Take the lines from the top down to and including the one with "COL = scene.collection" and repeat them exactly. Omit images.
>> START Given material
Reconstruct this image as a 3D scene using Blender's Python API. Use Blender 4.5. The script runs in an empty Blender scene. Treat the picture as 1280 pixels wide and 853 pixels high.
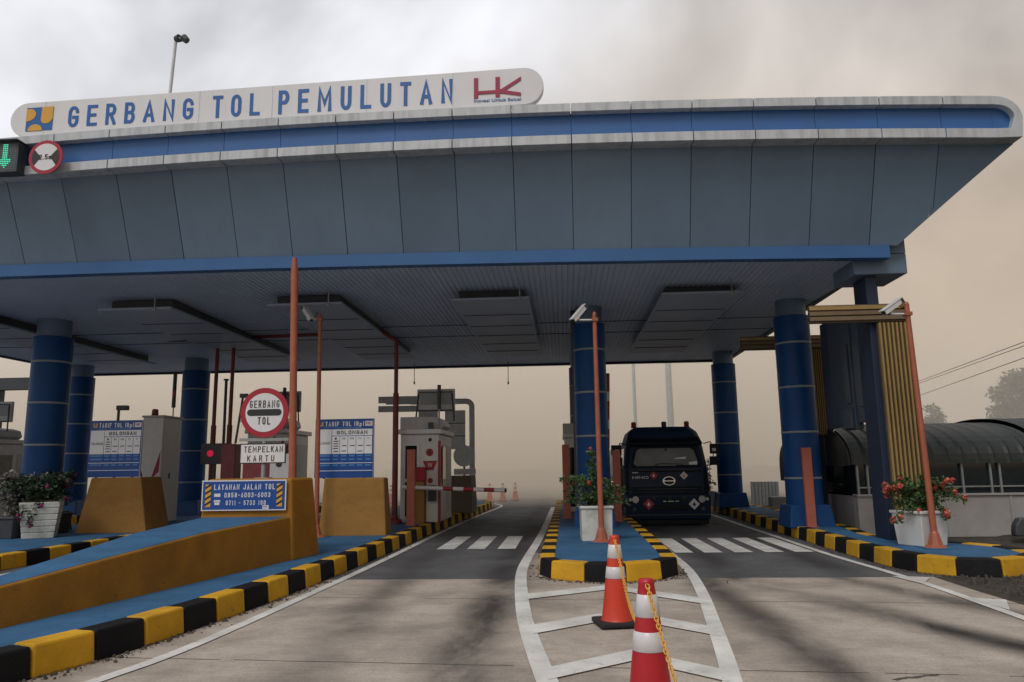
import bpy, bmesh, math, random
from mathutils import Vector, Matrix, noise as mnoise
random.seed(11)
R = math.radians
scene = bpy.context.scene
COL = scene.collection

# ------------------------------------------------------------------ camera
EYE = Vector((0.0, 0.0, 1.6))
pitch, yaw, roll = R(9.53), R(3.75), R(0.8)
fwd = Vector((-math.sin(yaw) * math.cos(pitch), math.cos(yaw) * math.cos(pitch), math.sin(pitch)))
rt = fwd.cross(Vector((0, 0, 1))).normalized()
up = rt.cross(fwd)
r2 = rt * math.cos(roll) - up * math.sin(roll)
u2 = up * math.cos(roll) + rt * math.sin(roll)
cd = bpy.data.cameras.new('camera')
cam = bpy.data.objects.new('camera', cd)
COL.objects.link(cam)
m = Matrix((r2, u2, -fwd)).transposed().to_4x4()
m.translation = EYE
cam.matrix_world = m
cd.sensor_width = 36
cd.lens = 950 / 1280 * 36
cd.clip_start = 0.05
cd.clip_end = 3000
scene.camera = cam

# ------------------------------------------------------------------ world: smoky overcast daylight
SUN_EL, SUN_AZ = R(52), R(200)
w = bpy.data.worlds.new('World')
scene.world = w
w.use_nodes = True
nt = w.node_tree
nt.nodes.clear()
N = nt.nodes.new
L = nt.links.new
out = N('ShaderNodeOutputWorld')
sky = N('ShaderNodeTexSky')
sky.sky_type = 'NISHITA'
sky.sun_disc = False
sky.sun_elevation = SUN_EL
sky.sun_rotation = SUN_AZ
sky.dust_density = 4.0
b1 = N('ShaderNodeBackground'); b1.inputs[1].default_value = 0.06
L(sky.outputs[0], b1.inputs[0])
tc = N('ShaderNodeTexCoord')
sep = N('ShaderNodeSeparateXYZ'); L(tc.outputs['Generated'], sep.inputs[0])
# elevation ramp of the smoke pall
ramp = N('ShaderNodeValToRGB')
cr = ramp.color_ramp
cr.elements[0].position = 0.0; cr.elements[0].color = (0.56, 0.44, 0.32, 1)
cr.elements[1].position = 0.9; cr.elements[1].color = (0.60, 0.57, 0.55, 1)
for p, c in ((0.13, (0.575, 0.46, 0.345, 1)), (0.30, (0.545, 0.455, 0.37, 1)), (0.42, (0.595, 0.54, 0.49, 1)), (0.55, (0.575, 0.54, 0.515, 1))):
    e = cr.elements.new(p); e.color = c
L(sep.outputs['Z'], ramp.inputs[0])
# bright gap of white cloud to the upper left, brown smoke to the right
nz = N('ShaderNodeTexNoise'); nz.inputs['Scale'].default_value = 2.3; nz.inputs['Detail'].default_value = 7; nz.inputs['Roughness'].default_value = 0.55
nz.inputs['Distortion'].default_value = 0.6
L(tc.outputs['Generated'], nz.inputs['Vector'])
def wmath(op, a, b=None, clamp=False):
    n = N('ShaderNodeMath'); n.operation = op; n.use_clamp = clamp
    for i, v in enumerate((a, b)):
        if v is None: continue
        if isinstance(v, (int, float)): n.inputs[i].default_value = v
        else: L(v, n.inputs[i])
    return n.outputs[0]
# left-ness: -x*0.9 + z*1.1 + noise
lf = wmath('ADD', wmath('MULTIPLY', sep.outputs['X'], -1.25), wmath('MULTIPLY', sep.outputs['Z'], 1.55))
lf = wmath('ADD', lf, wmath('MULTIPLY', wmath('SUBTRACT', nz.outputs[0], 0.5), 1.3))
lf = wmath('SUBTRACT', lf, 0.62)
lf = wmath('MULTIPLY', lf, 3.0, True)
mixw = N('ShaderNodeMixRGB'); L(lf, mixw.inputs[0]); L(ramp.outputs[0], mixw.inputs[1]); mixw.inputs[2].default_value = (0.70, 0.703, 0.735, 1)
# billows
nz2 = N('ShaderNodeTexNoise'); nz2.inputs['Scale'].default_value = 3.0; nz2.inputs['Detail'].default_value = 4; nz2.inputs['Roughness'].default_value = 0.5; nz2.inputs['Distortion'].default_value = 0.4
mp = N('ShaderNodeMapping'); mp.inputs['Location'].default_value = (3.1, 1.7, 5.2); L(tc.outputs['Generated'], mp.inputs[0]); L(mp.outputs[0], nz2.inputs['Vector'])
bil = wmath('ADD', wmath('MULTIPLY', nz2.outputs[0], wmath('ADD', wmath('MULTIPLY', sep.outputs['Z'], 3.0), 0.22)), 0)
bil = wmath('SUBTRACT', wmath('ADD', 1.0, wmath('MULTIPLY', wmath('ADD', wmath('MULTIPLY', sep.outputs['Z'], 3.0), 0.22), 0.5)), bil)
# darker smoke towards the upper right
rd = wmath('MULTIPLY', wmath('ADD', wmath('SUBTRACT', sep.outputs['X'], 0.30), wmath('MULTIPLY', wmath('SUBTRACT', nz.outputs[0], 0.5), 0.7)), wmath('MULTIPLY', sep.outputs['Z'], 3.2), True)
bil = wmath('MULTIPLY', bil, wmath('SUBTRACT', 1.0, rd))
mul = N('ShaderNodeMixRGB'); mul.blend_type = 'MULTIPLY'; mul.inputs[0].default_value = 1; L(mixw.outputs[0], mul.inputs[1]); L(bil, mul.inputs[2])
b2 = N('ShaderNodeBackground'); L(mul.outputs[0], b2.inputs[0]); b2.inputs[1].default_value = 1.16
mx = N('ShaderNodeMixShader'); mx.inputs[0].default_value = 0.94
L(b1.outputs[0], mx.inputs[1]); L(b2.outputs[0], mx.inputs[2]); L(mx.outputs[0], out.inputs[0])

sd = bpy.data.lights.new('sun', 'SUN'); sd.energy = 1.25; sd.angle = R(20); sd.color = (1.0, 0.95, 0.88)
so = bpy.data.objects.new('sun', sd); COL.objects.link(so)
sdir = Vector((math.sin(SUN_AZ) * math.cos(SUN_EL), math.cos(SUN_AZ) * math.cos(SUN_EL), math.sin(SUN_EL)))
so.rotation_euler = sdir.to_track_quat('Z', 'Y').to_euler()
so.location = (0, 0, 40)

scene.view_settings.view_transform = 'Standard'
scene.view_settings.look = 'None'
scene.view_settings.exposure = 0.0
scene.view_settings.gamma = 1
scene.view_settings.use_curve_mapping = False
scene.render.engine = 'CYCLES'
scene.cycles.use_denoising = True
scene.cycles.max_bounces = 8
scene.cycles.volume_bounces = 8

# ------------------------------------------------------------------ materials
def material(name, col, rough=0.6, metal=0.0, var=0.12, scale=6.0, dirt=0.0, dirtcol=(0.05, 0.045, 0.04), dscale=1.3,
             bump=0.0, bscale=60.0, streak=False, emit=None, spec=0.5, coat=0.0):
    mt = bpy.data.materials.new(name)
    mt.use_nodes = True
    t = mt.node_tree
    bs = t.nodes['Principled BSDF']
    bs.inputs['Roughness'].default_value = rough
    bs.inputs['Metallic'].default_value = metal
    bs.inputs['Specular IOR Level'].default_value = spec
    bs.inputs['Coat Weight'].default_value = coat
    if emit:
        bs.inputs['Base Color'].default_value = (0.01, 0.01, 0.01, 1)
        bs.inputs['Emission Color'].default_value = (*emit[:3], 1)
        bs.inputs['Emission Strength'].default_value = emit[3]
        return mt
    co = t.nodes.new('ShaderNodeTexCoord')
    n1 = t.nodes.new('ShaderNodeTexNoise'); n1.inputs['Scale'].default_value = scale; n1.inputs['Detail'].default_value = 5
    t.links.new(co.outputs['Object'], n1.inputs['Vector'])
    rp = t.nodes.new('ShaderNodeValToRGB')
    rp.color_ramp.elements[0].position = 0.3; rp.color_ramp.elements[1].position = 0.7
    rp.color_ramp.elements[0].color = (*[c * (1 - var) for c in col], 1)
    rp.color_ramp.elements[1].color = (*[min(1, c * (1 + var)) for c in col], 1)
    t.links.new(n1.outputs[0], rp.inputs[0])
    src = rp.outputs[0]
    if dirt > 0:
        n2 = t.nodes.new('ShaderNodeTexNoise'); n2.inputs['Scale'].default_value = dscale; n2.inputs['Detail'].default_value = 8; n2.inputs['Roughness'].default_value = 0.65
        if streak:
            mpn = t.nodes.new('ShaderNodeMapping'); mpn.inputs['Scale'].default_value = (4.0, 4.0, 0.35)
            t.links.new(co.outputs['Object'], mpn.inputs[0]); t.links.new(mpn.outputs[0], n2.inputs['Vector'])
        else:
            t.links.new(co.outputs['Object'], n2.inputs['Vector'])
        r2_ = t.nodes.new('ShaderNodeValToRGB'); r2_.color_ramp.elements[0].position = 0.45; r2_.color_ramp.elements[1].position = 0.75
        r2_.color_ramp.elements[0].color = (0, 0, 0, 1); r2_.color_ramp.elements[1].color = (dirt, dirt, dirt, 1)
        t.links.new(n2.outputs[0], r2_.inputs[0])
        mm = t.nodes.new('ShaderNodeMixRGB'); mm.inputs[2].default_value = (*dirtcol, 1)
        t.links.new(r2_.outputs[0], mm.inputs[0]); t.links.new(src, mm.inputs[1])
        src = mm.outputs[0]
    t.links.new(src, bs.inputs['Base Color'])
    if bump > 0:
        n3 = t.nodes.new('ShaderNodeTexNoise'); n3.inputs['Scale'].default_value = bscale; n3.inputs['Detail'].default_value = 4
        t.links.new(co.outputs['Object'], n3.inputs['Vector'])
        bp = t.nodes.new('ShaderNodeBump'); bp.inputs['Strength'].default_value = bump; bp.inputs['Distance'].default_value = 0.01
        t.links.new(n3.outputs[0], bp.inputs['Height']); t.links.new(bp.outputs[0], bs.inputs['Normal'])
    return mt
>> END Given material
▶ **Reply**
Reconstruct this image as a 3D scene using Blender's Python API. Use Blender 4.5. The script runs in an empty Blender scene. Treat the picture as 1280 pixels wide and 853 pixels high.
import bpy, bmesh, math, random
from mathutils import Vector, Matrix, noise as mnoise
random.seed(11)
R = math.radians
scene = bpy.context.scene
COL = scene.collection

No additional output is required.